Sargent Shriver’s Lasting Impact: an Appreciation

At a Saint Patrick’s Day party at the White House during Clinton’s first term, I bumped into Sargent Shriver and introduced him to my husband as “the George Washington of the Peace Corps.” Shriver corrected me. “No,” he said, holding out his arm waist high. “George Washington was here.” Then he raised his arm above his head and said, “In the Peace Corps, I’m here!” He laughed so easily and so frequently, and he had such enthusiasm and energy, that he made the idea of service pure fun. And he was right about where he stood with so many of us former Peace Corps volunteers—he was our founding father, an icon. All you had to do was utter his name—Sarge—and it immediately stood for giving your all and being your best.

I was recruited into the Peace Corps at age 20, right off the Berkeley campus, by a loud southern guy with a bullhorn—he was to become the NBC reporter Douglas Kiker (years later we met as colleagues). Sarge had the ability to bring together all sorts of talented and sometimes offbeat people, and to convince them to try something they weren’t really planning to do.

I served in the Peace Corps for two years in Medellin, Colombia, and have remained involved with the community. I was in Medellin last week to help set up a third school for poor kids that is run by a foundation I created several years ago to provide students at all three schools with computers and training in English and leadership. It is a way for me to continue the work I did in the Peace Corps, and I thank Sarge for giving me the means to get along in exotic places, to speak Spanish, and to be a much better journalist, because I learned in the Peace Corps how to observe acutely and to understand issues from other people’s points of view.

Sarge was both brilliant and selfless—too selfless, some might argue, when it came to his own political career. His parents were Catholic intellectuals from aristocratic Maryland stock. They lost their money during the Depression and ended up running a Catholic bookstore where the ideas of social activists such as Sarge’s heroine, Dorothy Day, were profoundly influential. Sarge managed to go to Yale for both his undergraduate and law degrees, but he was often like the proverbial kid with his nose pressed against the candy-store window—although he was drop-dead handsome, everybody else had a lot more goodies.

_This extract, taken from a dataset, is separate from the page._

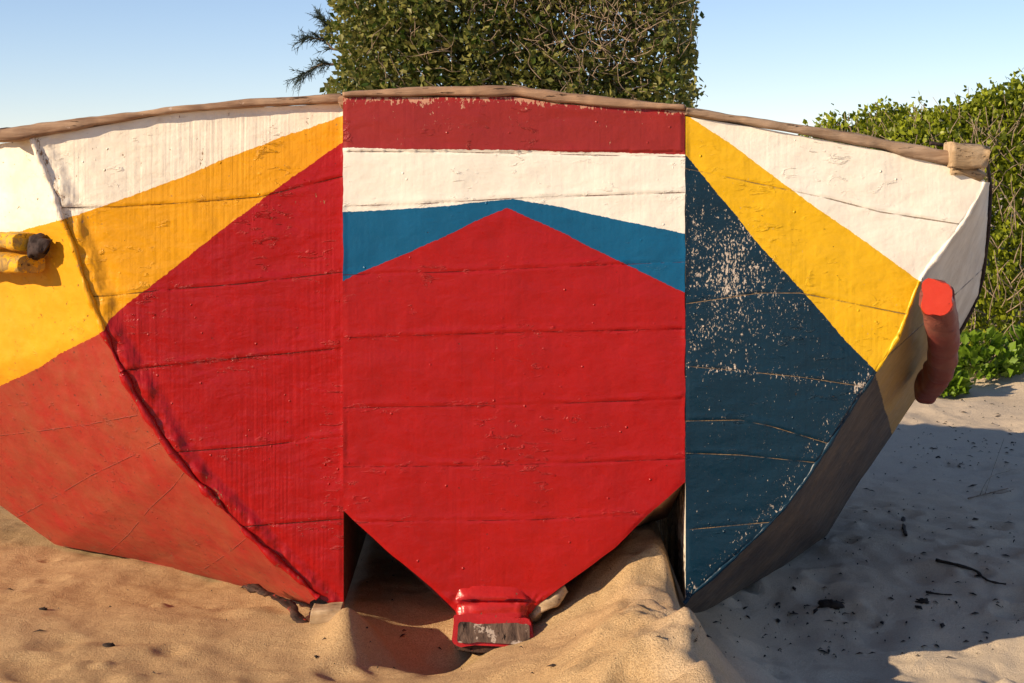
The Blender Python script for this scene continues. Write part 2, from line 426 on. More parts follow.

After serving heroically in World War II as a naval gunnery officer—he was a deadly marksman whose ship, in one Pacific battle, shot down 32 Japanese planes in three hours—Sarge dropped law to become an assistant editor at Newsweek. During that job he met Joe Kennedy, who asked him to run “this building I just bought in Chicago”—it was the Merchandise Mart, the largest commercial building in the world at the time. By then he had met the forceful Eunice Kennedy, one of Joe’s nine children, by whom he had been immediately smitten, but she gave him a hard time for years before they finally married, in 1953.

There wasn’t a tough job that Sarge did not do well. When John F. Kennedy asked him to run the Peace Corps, he joked that J.F.K. had no choice but to give the job to a brother-in-law due to its enormous potential for failure. A few years later, Jacqueline Kennedy asked Sarge to arrange her husband’s funeral, and he did so flawlessly. After heading the Chicago school board and becoming a leading civil-rights advocate, he was frequently mentioned as both an Illinois gubernatorial and senate candidate. In 1964, Lyndon Johnson very much wanted Sarge to be his running mate, but the Kennedys said absolutely not—it was Bobby’s turn first. Then it was Teddy’s turn.

Sarge loved running the very popular Peace Corps, but he reluctantly quit when L.B.J. twisted his arm to head the War on Poverty. Democrat George McGovern turned to Sarge to run with him as vice president, in 1972, after Tom Eagleton dropped out when it was revealed that he had undergone psychiatric treatment, but they lost big-time. Sarge also served as ambassador to France, and in the last decades of his life he and Eunice founded the Special Olympics and made it a worldwide force for the intellectually disabled. He was the kind of husband who seriously thought his wife should be canonized by the Catholic Church; Sarge himself was so devout that even as he was ravaged by Alzheimer’s in his later years, the two things he never forgot were his prayers and his manners. “You’re a good looking kid,” he said to my son a few years ago as he stuck out his hand in greeting. “Are you my son?”

I loved spending time with Sarge—he was a wonderful father to Bobby, Maria, Tim, Mark, and Anthony Shriver, all of whom have distinguished themselves in service to others. For years they had to share him with thousands of Peace Corps volunteers for whom he was both a touchstone and an idealized father figure. It is hard to believe that today we can no longer have Sarge among us, exhorting us to “serve, serve, serve!”